There was cheering and a huge sigh of relief last week when the Ontario Minister of Municipal Affairs and Housing announced that the government will remove Schedule 10 – the proposed “Open For Business” Planning Bylaw – from Bill 66. Schedule 10 would have opened up Ontario to new employment-focused land development almost anywhere by exempting laws that permanently protect places like the Greenbelt, drinking water sources and vulnerable watersheds like Lake Simcoe. Our farms, lakes, water supply and natural areas were threatened.
Massive public pressure led the Ontario government to reverse course and promise to remove the proposed “Open For Business” Planning Bylaw (Schedule 10) from Bill 66. Over the past 6 weeks over 50,000 people and 15 municipalities sent letters to the province opposing Bill 66. Thousands of lawn signs opposing the attack on the Greenbelt and our drinking water sprouted up around the province. Billboards appeared in several communities and MPPs were called to account by their constituents.
Concern about the Bill was growing in professional and business organizations as well. The Ontario Professional Planning Institute surveyed its members and found 77 per cent agreed that Bill 66 went too far. The Ontario Federation of Agriculture said that Schedule 10 threatened a “death to farming”.
Thankfully, the provincial government took heed of the backlash and has promised to remove Schedule 10 from the Bill when it returns to the Legislature, sometime after February 19th.
But there’s a new threat to farms, forests and watershed due to the recently announced plans to alter Ontario’s Growth Plan. So, what is the Growth Plan and what are the changes that pose a threat?
The Growth Plan is an award winning planning framework that sets out the rules for how cities and towns should grow and develop across the Greater Golden Horseshoe. It is the “where and how to develop” plan that is the partner to the “where not to develop” plans of the Greenbelt, Lake Simcoe Protection and Clean Water Acts.
It determines, for instance, how and where cities and towns can grow to accommodate new residents and new employments areas. The 2017 Growth Plan encourages more development in existing built up areas, and slows down the sprawl that is gobbling up farmland and forests in the Great Golden Horseshoe that are not protected by the Greenbelt.
By encouraging more efficient use of land in both large and smaller communities, the current Growth Plan makes it possible for more people to live closer to where the work and shop. It encourages more public transit, which helps reduce pollution. It encourages growth that is better for our health, keeps our taxes in check, reduces our commutes, and improves the prosperity of the province.
For almost 40 years, successive Ontario governments have been incrementally encouraging less urban sprawl, more compact urban growth, and moves toward greater public transit capacity.
But this will now change if the Ontario government’s proposed weakening of the Growth Plan proceeds.
These proposed changes include:
- Allowing urban boundaries to expand without proper evaluation of need. This will increase rates of sprawl and eat up more farmland and natural areas. We know that this is not needed as provincial data shows there is enough land designated to meet housing needs to at least 2031.

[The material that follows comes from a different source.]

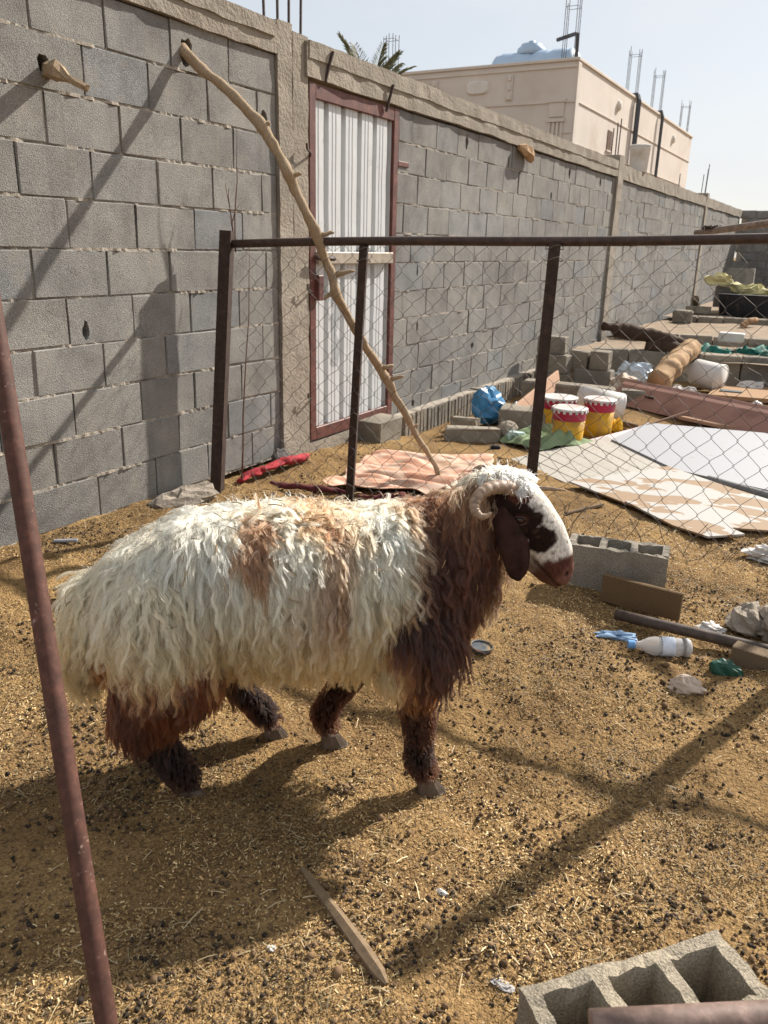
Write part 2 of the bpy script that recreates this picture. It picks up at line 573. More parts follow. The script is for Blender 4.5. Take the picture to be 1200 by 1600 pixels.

- Reducing the requirements to build within cities instead of outside them. This lowers the priority of building new development within the existing town or city and also lowers the priority that new areas are developed more densely than the past. In other words, it encourages low-density sprawl over redevelopment and revitalization.
- Removing the requirement to plan for future housing needs based on what is actually needed. This marks a return to the bad old days of building more detached single family homes on farmland because that is what was done in the past.
- Allowing new public transit stations to be built and developed around in areas of low population and employment instead of in mobility hubs that service large numbers of people. This is the return of the “GO station in a cornfield” model which encourages more sprawl, cars and highways.
In the long run, a return to sprawl-focused development will eat up the farm lands and natural areas that surround our cities and towns. It will decrease our quality of life, increase our commute time, increase our property taxes and diminish the quality of our air, water and food. It will also eventually bring development right to the boundary of the Greenbelt and other protected lands which could lead future government to argue for opening them up to development.
The proposed changes to the Growth Plan are huge mistakes. Instead of gutting our efforts to make our cities more livable and keep our farmland, water and natural areas protected we should:
- Keep the existing 2017 Growth Plan approach to maintain denser, compact cities and towns that can only grow after a full review based on evidence
- Save farmland for healthy local food, employment and food security
- Revitalize our urban areas by keeping intensification targets for missing housing types, so housing that people want and need (e.g. rental, row houses, town houses, smaller mainstreet condos, smaller homes for seniors and new buyers) is what is built – not monster homes on big lots.
- Build purpose built rental housing and supportive housing options near major transit hubs (subway, bus and train stations)
- Base Growth Plan changes on good information, involvement by local citizens and long term planning of infrastructure needs, costs and tax implications.